As a professional, one had to be content with something well short of perfection—with the steady accumulation of knowledge and its registration into a general-purpose framework for understanding reality. This was something one carried to the next endeavour and which, more importantly, furnished over time a more completely modelled worldview. However, this, in my view, is why we work in any profession: to grapple with how we as individuals fit into the larger picture of communities, institutions, sovereign collectives, and the global commons.
The project transformed states within a finite time period. It had a definite start and a definite end, both anchored by significant ceremonies whose purpose was to define two states—the current and the desired—and establish a plan to navigate between them, all the while keeping stakeholders apprised of progress as well as arising or actual problems (we call these risks and issues, respectively).
Product
The product has since superseded the project. A product amounts to a project with no discernible end following the initial launch of an application (utilitas); it faces the marketplace as a continuous offering, persisting so long as it resonates. Resonance transfers value continuously between the user and the application in exchange for an investment or due consideration of attention and energy at both ends.

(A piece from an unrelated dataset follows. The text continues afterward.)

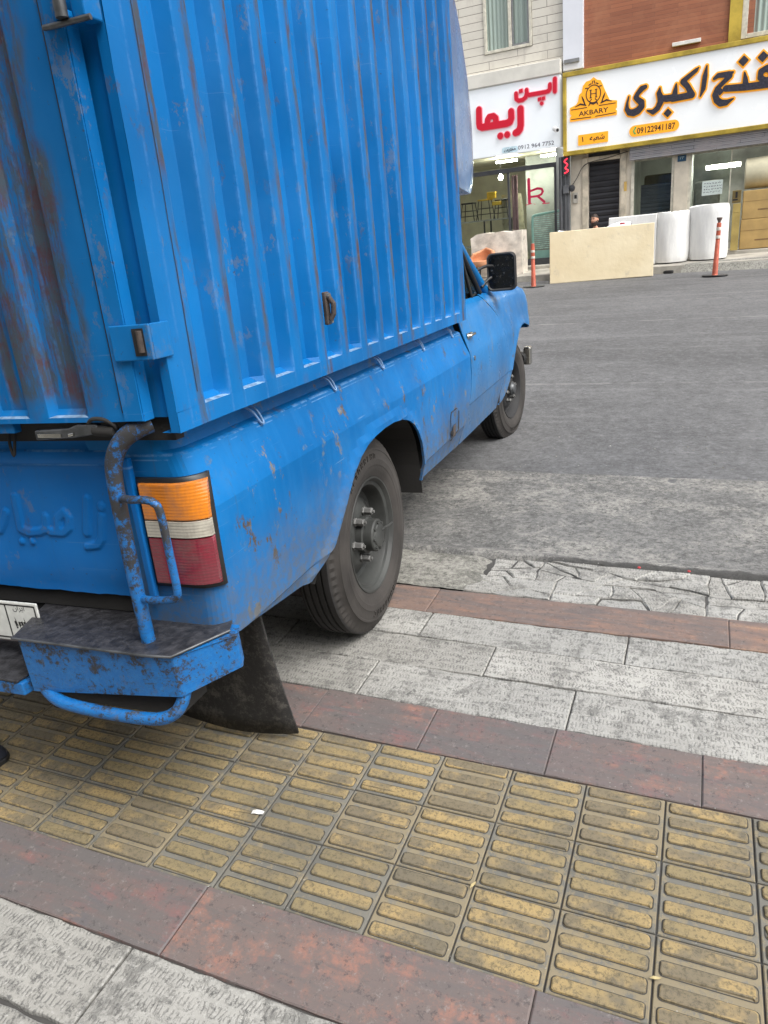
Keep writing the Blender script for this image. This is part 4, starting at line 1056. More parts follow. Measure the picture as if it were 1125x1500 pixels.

Governance has adapted to keep teams focused on the customer—adopting the improvisational frameworks of Agile and DevOps to identify opportunities and manage risks; teams now govern themselves with considerable leeway inside an overarching, firm-level hierarchy. They answer to one thing alone: a relatively attractive return on investment. These teams are light on ceremony and rather more dependent on the trust which organically develops in self-organizing teams possessing their own internal culture grounded in the natural semantics of banter.
Whether the unit of analysis is the project or the product, the primary threat is waste—attention and energy spent badly, generating discontent and dissatisfaction for both parties. Traditionally, teams contained this risk through the triple constraint: money, time, and scope. Today, the distinction between value and waste is a fine line users draw based on how, why, and where they engage with the application. The larger the scope, the more complexity compounds—which is why Agile and DevOps emerged, enabling small, self-governing teams to work with relative autonomy. These microservices are standalone applications created by our best modern firms; they contrast with the monolithic architectures still reliant on legacy platforms seen at older firms.

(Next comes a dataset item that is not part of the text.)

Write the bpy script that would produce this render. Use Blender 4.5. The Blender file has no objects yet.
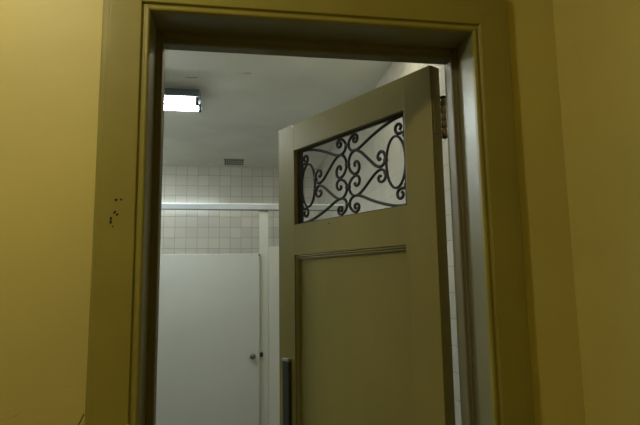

In my own experience, the autonomy afforded to agile teams correlates directly to something more important: generally, they have more fun, enjoyment, and contentment, and they actually get things done.
These firms and their exceptionally productive teams can deploy application changes to their public multiple times a day. However, the underlying technology is now comprehensively commodified. Today, almost anyone can build and run lean, beautifully presented applications—utilizing AI to replicate the work of a dozen talented developers, designers, copywriters, business analysts, and architects. All from a laptop or even just a mobile device for a dollar or two a day. In this landscape of infinite, automated execution, the engineering itself is no longer the differentiator. All that matters now is for a creator to discover where their unique passion aligns and dovetails with what a public, increasingly exhausted by the internet's decaying quality, is demanding.
Protocol
The products of our most influential firms became the centralized nodes through which we interact—social media, email, and messaging applications. Crucially, those digital messages and notifications represent relative value. This reality was prototyped by Kenya's M-Pesa, launched in 2007 by Safaricom and Vodafone, as a mobile ledger system that showed us precisely what money is at its most basic, abstract level: information.

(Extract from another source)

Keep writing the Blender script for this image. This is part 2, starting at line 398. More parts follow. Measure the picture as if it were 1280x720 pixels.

The architecture, the arc, and the texture of their activity push us toward distributed, decentralized systems. This is our continuation on a path which ultimately reclaims self-sovereignty through identity and data. That shift is happening through the evolution of the social network, where the object of change has evolved: from project, to product, and now, to use-case-specific public protocols with which we convey value among ourselves entirely without trusted third parties, whether they be governments or corporations: Bitcoin, Ethereum, and Solana.
Ultimately, the capital we spend on raw voice and data connectivity will bypass traditional telco gatekeepers entirely; instead, it will accrue as programmatic data credits directly to the decentralized infrastructure networks and edge-routing protocols that demonstrably improve the quality, privacy, and sovereignty on the internet itself.
Software development's pervasive impact on our lives has forced a reckoning on the social network to precisely define how its constituents (whether individual or collective) transact with one another. Each of us engages with the network in ways that aggregate into a precise signature—and in a world of finite resources, that signature carries weight. Protocols signal our relative preferences at a granular level and register the degree to which those preferences shape society for better and for worse. As such, they express a measure of social credit—reciprocal trust registered by a community, not the surveillance scoring of authoritarian states—reflecting how much others may safely entrust us with things that matter within a particular semantic perimeter.
These semantic perimeters nest within a single overarching claim—the planet as a whole—which needs to be sustained as a collective inheritance and delivered to posterity in better condition than it was received. The evolution from project to product to protocol is the long arc of human history compressed and relayed through the last one hundred or so years as the history of information technology: from rigid hierarchies and their grand projects arbitrarily funded with money tethered to nothing, to the continuous currents flowing to create value with decentralized, value-registering protocols.
The Path Forward
Whether we operate as individual content creators, small collectives gathered around a shared passion, or nodes within a legacy bureau, our digital realities are converging. The semantic perimeters where we generate creative value can no longer exist as unmapped corporate territories; a random collection of suspicious minds. They must instead be securely bounded and aligned in an objective sense to a common purpose.
True self-sovereignty requires our creative capital to flow directly into protocol-level mechanisms—governed by personal cryptographic keys—with explicit processes dictating how value is custodied and equitably distributed among a brand's talents. Consider a small studio—a writer, a designer, a developer, an editor—whose work today must pass through a platform that captures the relationship, sets the payout schedule, and takes its toll. M-Pesa showed that money is information; a protocol-bound agreement, signed by their own keys, can custody incoming value, allocate shares by prior consent, and release funds when agreed conditions are met—without an intermediary owning the ledger on which their collaboration is recorded.
By reclaiming custody of our signatures, these protocols also allow us to renegotiate how we are configured as individual identities within the collective to pursue our desire for self-actualization while serving others. Through this infrastructural shift, we move away from extractive paradigms and finally begin to architect our common wealth sustainably across the broader social network.